● The request: Omit all images, then return the remaining material exactly as it stands.

● Dataset extract:
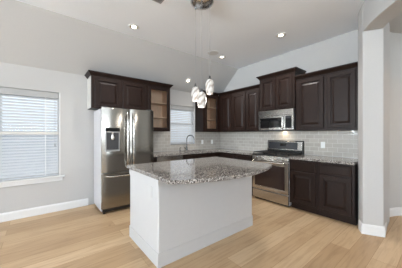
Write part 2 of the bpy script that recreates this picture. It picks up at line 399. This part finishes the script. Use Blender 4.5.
def right_cab(label, y0, y1, z0, z1, doors, crown, face=FX, dz0=.045, dz1=.04):
    c = thing('wall_cabinet', label, 'cabinet', (XR, (y0 + y1) / 2, z0), 'dark wall cabinets')
    MB().box(face, XR - .002, y0, y1, z0, z1).build('body', CAB, c, bevel=.002)
    for a, b_ in doors: door(c, (face, b_, z0 + dz0), (0, -1, 0), (-1, 0, 0), b_ - a, z1 - z0 - dz0 - dz1)
    MB().sweep(crown, [(o_, z + z1 - .015) for o_, z in CROWN]).build('crown_molding', CAB, c)
    return c
right_cab('corner wall cabinet with one door beside the narrow glass front cabinet', 3.372, YB - .002, 1.372, 2.33, [(3.405, 3.735)], [(FX, FB + .0), (FX, 3.372)])
right_cab('single door wall cabinet second from the corner on the range wall', 2.942, 3.370, 1.372, 2.33, [(2.965, 3.345)], [(FX, 3.370), (FX, 2.942)])
right_cab('single door wall cabinet touching the left side of the microwave', 2.554, 2.940, 1.372, 2.33, [(2.59, 2.918)], [(FX, 2.940), (FX, 2.554)])
FT = XR - .37
right_cab('taller raised two door cabinet directly above the microwave', 1.795, 2.552, 1.797, 2.482, [(1.84, 2.155), (2.19, 2.515)], [(XR - .002, 2.552), (FT, 2.552), (FT, 1.795), (XR - .002, 1.795)], FT, .025)
right_cab('wide two door wall cabinet on the right above the outlet', .85, 1.793, 1.372, 2.33, [(.885, 1.265), (1.325, 1.745)], [(FX, 1.793), (FX, .85)])

# base cabinets
BX, BY = 3.48, 3.54
def base_right(label, y0, y1, doors, face=BX):
    c = thing('base_cabinet', label, 'cabinet', ((face + XR) / 2, (y0 + y1) / 2, 0), 'dark base cabinets')
    MB().box(face, XR - .002, y0, y1, .105, .872).build('body', CAB, c, bevel=.002)
    MB().box(face + .07, XR - .004, y0, y1, 0, .105).build('toe_kick', CAB, c)
    for a, b_ in doors:
        door(c, (face, b_, .135), (0, -1, 0), (-1, 0, 0), b_ - a, .535)
        MB().panel(Vector((face - .0195, b_, .695)), (0, -1, 0), (-1, 0, 0), b_ - a, .15, DRAWER).build('drawer', CAB, c)
    return c
base_right('dark base cabinet with drawer and door at the far right end by the white wall', .835, 1.302, [(.865, 1.275)])
base_right('dark base cabinet with drawer and door touching the right side of the range', 1.304, 1.770, [(1.335, 1.745)])
base_right('dark base cabinet touching the left side of the range', 2.545, 3.02, [(2.575, 2.99)])
base_right('dark corner base cabinet where the two counters meet', 3.022, YB - .012, [(3.05, 3.46)])
c = thing('base_cabinet', 'dark sink base cabinet under the kitchen window', 'cabinet', (2.9, 3.85, 0), 'dark base cabinets')
MB().box(2.384, BX - .002, BY, YB - .012, .105, .70).box(2.384, 2.40, BY, YB - .012, .70, .872).box(2.40, BX - .002, BY, BY + .02, .70, .872).build('body', CAB, c)
MB().box(2.384, BX - .002, BY + .07, YB - .014, 0, .105).build('toe_kick', CAB, c)
for a in (2.42, 2.86):
    door(c, (a, BY, .135), (1, 0, 0), (0, -1, 0), .42, .535)
    MB().panel((a, BY - .0195, .695), (1, 0, 0), (0, -1, 0), .42, .15, DRAWER).build('drawer_front', CAB, c)
c = tag(MB().box(1.712, 1.768, BY, YB - .012, 0, .872).build('end_panel', CAB, bevel=.002), 'narrow dark end panel between refrigerator and dishwasher', 'panel')

# worktops
m = MB()
def slab(mb, x0, x1, y0, y1): mb.box(x0, x1, y0, y1, .874, .914)
sx0, sx1, sy0, sy1 = 2.52, 3.20, 3.60, 3.99
slab(m, 1.705, sx0, 3.505, YB - .011); slab(m, sx0, sx1, 3.505, sy0); slab(m, sx0, sx1, sy1, YB - .011); slab(m, sx1, XR - .011, 3.505, YB - .011)
slab(m, 3.445, XR - .011, 2.545, 3.505)
tag(m.build('countertop', GRAN), 'L-shaped speckled grey granite countertop around the sink and corner', 'countertop')
tag(MB().box(3.445, XR - .011, .832, 1.771, .874, .914).build('countertop', GRAN, bevel=.004), 'short grey granite countertop right of the range below the outlet', 'countertop')

# sink and faucet
m = MB(); rr = lambda x0, x1, y0, y1, z: [(x0, y0, z), (x1, y0, z), (x1, y1, z), (x0, y1, z)]
m.loft([rr(sx0 + .002, sx1 - .002, sy0 + .002, sy1 - .002, .873), rr(sx0 + .012, sx1 - .012, sy0 + .012, sy1 - .012, .873), rr(sx0 + .02, sx1 - .02, sy0 + .02, sy1 - .02, .725), rr(sx0 + .02, sx1 - .02, sy0 + .02, sy1 - .02, .72), rr(sx0 + .002, sx1 - .002, sy0 + .002, sy1 - .002, .715)], False, True)
m.add(rr(sx0 + .02, sx1 - .02, sy0 + .02, sy1 - .02, .7255), [(0, 1, 2, 3)])
t = thing('kitchen_sink', 'stainless undermount sink in the counter below the kitchen window', 'sink', (2.86, 3.8, .715))
m.build('basin', STEELH, t)
MB().lathe((2.86, 3.8, .7257), [(.045, 0), (.045, .003), (.03, .004), (.028, .001)], 20).build('drain', CHROME, t)
FXP, FYP = 2.86, 4.06
t = thing('faucet', 'chrome gooseneck faucet standing behind the sink', 'faucet', (FXP, FYP, .914))
MB().lathe((FXP, FYP, .9145), [(.03, 0), (.03, .008), (.022, .014), (.020, .07), (.016, .08), (.0, .08)], 20).build('base', CHROME, t, smooth=True)
dv = Vector((.62, -.78, 0)).normalized(); P = [Vector((FXP, FYP, .99)), Vector((FXP, FYP, 1.18))]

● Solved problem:
Write part 2 of the bpy script that recreates this picture. It picks up at line 399. This part finishes the script. Use Blender 4.5.
def right_cab(label, y0, y1, z0, z1, doors, crown, face=FX, dz0=.045, dz1=.04):
    c = thing('wall_cabinet', label, 'cabinet', (XR, (y0 + y1) / 2, z0), 'dark wall cabinets')
    MB().box(face, XR - .002, y0, y1, z0, z1).build('body', CAB, c, bevel=.002)
    for a, b_ in doors: door(c, (face, b_, z0 + dz0), (0, -1, 0), (-1, 0, 0), b_ - a, z1 - z0 - dz0 - dz1)
    MB().sweep(crown, [(o_, z + z1 - .015) for o_, z in CROWN]).build('crown_molding', CAB, c)
    return c
right_cab('corner wall cabinet with one door beside the narrow glass front cabinet', 3.372, YB - .002, 1.372, 2.33, [(3.405, 3.735)], [(FX, FB + .0), (FX, 3.372)])
right_cab('single door wall cabinet second from the corner on the range wall', 2.942, 3.370, 1.372, 2.33, [(2.965, 3.345)], [(FX, 3.370), (FX, 2.942)])
right_cab('single door wall cabinet touching the left side of the microwave', 2.554, 2.940, 1.372, 2.33, [(2.59, 2.918)], [(FX, 2.940), (FX, 2.554)])
FT = XR - .37
right_cab('taller raised two door cabinet directly above the microwave', 1.795, 2.552, 1.797, 2.482, [(1.84, 2.155), (2.19, 2.515)], [(XR - .002, 2.552), (FT, 2.552), (FT, 1.795), (XR - .002, 1.795)], FT, .025)
right_cab('wide two door wall cabinet on the right above the outlet', .85, 1.793, 1.372, 2.33, [(.885, 1.265), (1.325, 1.745)], [(FX, 1.793), (FX, .85)])

# base cabinets
BX, BY = 3.48, 3.54
def base_right(label, y0, y1, doors, face=BX):
    c = thing('base_cabinet', label, 'cabinet', ((face + XR) / 2, (y0 + y1) / 2, 0), 'dark base cabinets')
    MB().box(face, XR - .002, y0, y1, .105, .872).build('body', CAB, c, bevel=.002)
    MB().box(face + .07, XR - .004, y0, y1, 0, .105).build('toe_kick', CAB, c)
    for a, b_ in doors:
        door(c, (face, b_, .135), (0, -1, 0), (-1, 0, 0), b_ - a, .535)
        MB().panel(Vector((face - .0195, b_, .695)), (0, -1, 0), (-1, 0, 0), b_ - a, .15, DRAWER).build('drawer', CAB, c)
    return c
base_right('dark base cabinet with drawer and door at the far right end by the white wall', .835, 1.302, [(.865, 1.275)])
base_right('dark base cabinet with drawer and door touching the right side of the range', 1.304, 1.770, [(1.335, 1.745)])
base_right('dark base cabinet touching the left side of the range', 2.545, 3.02, [(2.575, 2.99)])
base_right('dark corner base cabinet where the two counters meet', 3.022, YB - .012, [(3.05, 3.46)])
c = thing('base_cabinet', 'dark sink base cabinet under the kitchen window', 'cabinet', (2.9, 3.85, 0), 'dark base cabinets')
MB().box(2.384, BX - .002, BY, YB - .012, .105, .70).box(2.384, 2.40, BY, YB - .012, .70, .872).box(2.40, BX - .002, BY, BY + .02, .70, .872).build('body', CAB, c)
MB().box(2.384, BX - .002, BY + .07, YB - .014, 0, .105).build('toe_kick', CAB, c)
for a in (2.42, 2.86):
    door(c, (a, BY, .135), (1, 0, 0), (0, -1, 0), .42, .535)
    MB().panel((a, BY - .0195, .695), (1, 0, 0), (0, -1, 0), .42, .15, DRAWER).build('drawer_front', CAB, c)
c = tag(MB().box(1.712, 1.768, BY, YB - .012, 0, .872).build('end_panel', CAB, bevel=.002), 'narrow dark end panel between refrigerator and dishwasher', 'panel')

# worktops
m = MB()
def slab(mb, x0, x1, y0, y1): mb.box(x0, x1, y0, y1, .874, .914)
sx0, sx1, sy0, sy1 = 2.52, 3.20, 3.60, 3.99
slab(m, 1.705, sx0, 3.505, YB - .011); slab(m, sx0, sx1, 3.505, sy0); slab(m, sx0, sx1, sy1, YB - .011); slab(m, sx1, XR - .011, 3.505, YB - .011)
slab(m, 3.445, XR - .011, 2.545, 3.505)
tag(m.build('countertop', GRAN), 'L-shaped speckled grey granite countertop around the sink and corner', 'countertop')
tag(MB().box(3.445, XR - .011, .832, 1.771, .874, .914).build('countertop', GRAN, bevel=.004), 'short grey granite countertop right of the range below the outlet', 'countertop')

# sink and faucet
m = MB(); rr = lambda x0, x1, y0, y1, z: [(x0, y0, z), (x1, y0, z), (x1, y1, z), (x0, y1, z)]
m.loft([rr(sx0 + .002, sx1 - .002, sy0 + .002, sy1 - .002, .873), rr(sx0 + .012, sx1 - .012, sy0 + .012, sy1 - .012, .873), rr(sx0 + .02, sx1 - .02, sy0 + .02, sy1 - .02, .725), rr(sx0 + .02, sx1 - .02, sy0 + .02, sy1 - .02, .72), rr(sx0 + .002, sx1 - .002, sy0 + .002, sy1 - .002, .715)], False, True)
m.add(rr(sx0 + .02, sx1 - .02, sy0 + .02, sy1 - .02, .7255), [(0, 1, 2, 3)])
t = thing('kitchen_sink', 'stainless undermount sink in the counter below the kitchen window', 'sink', (2.86, 3.8, .715))
m.build('basin', STEELH, t)
MB().lathe((2.86, 3.8, .7257), [(.045, 0), (.045, .003), (.03, .004), (.028, .001)], 20).build('drain', CHROME, t)
FXP, FYP = 2.86, 4.06
t = thing('faucet', 'chrome gooseneck faucet standing behind the sink', 'faucet', (FXP, FYP, .914))
MB().lathe((FXP, FYP, .9145), [(.03, 0), (.03, .008), (.022, .014), (.020, .07), (.016, .08), (.0, .08)], 20).build('base', CHROME, t, smooth=True)
dv = Vector((.62, -.78, 0)).normalized(); P = [Vector((FXP, FYP, .99)), Vector((FXP, FYP, 1.18))]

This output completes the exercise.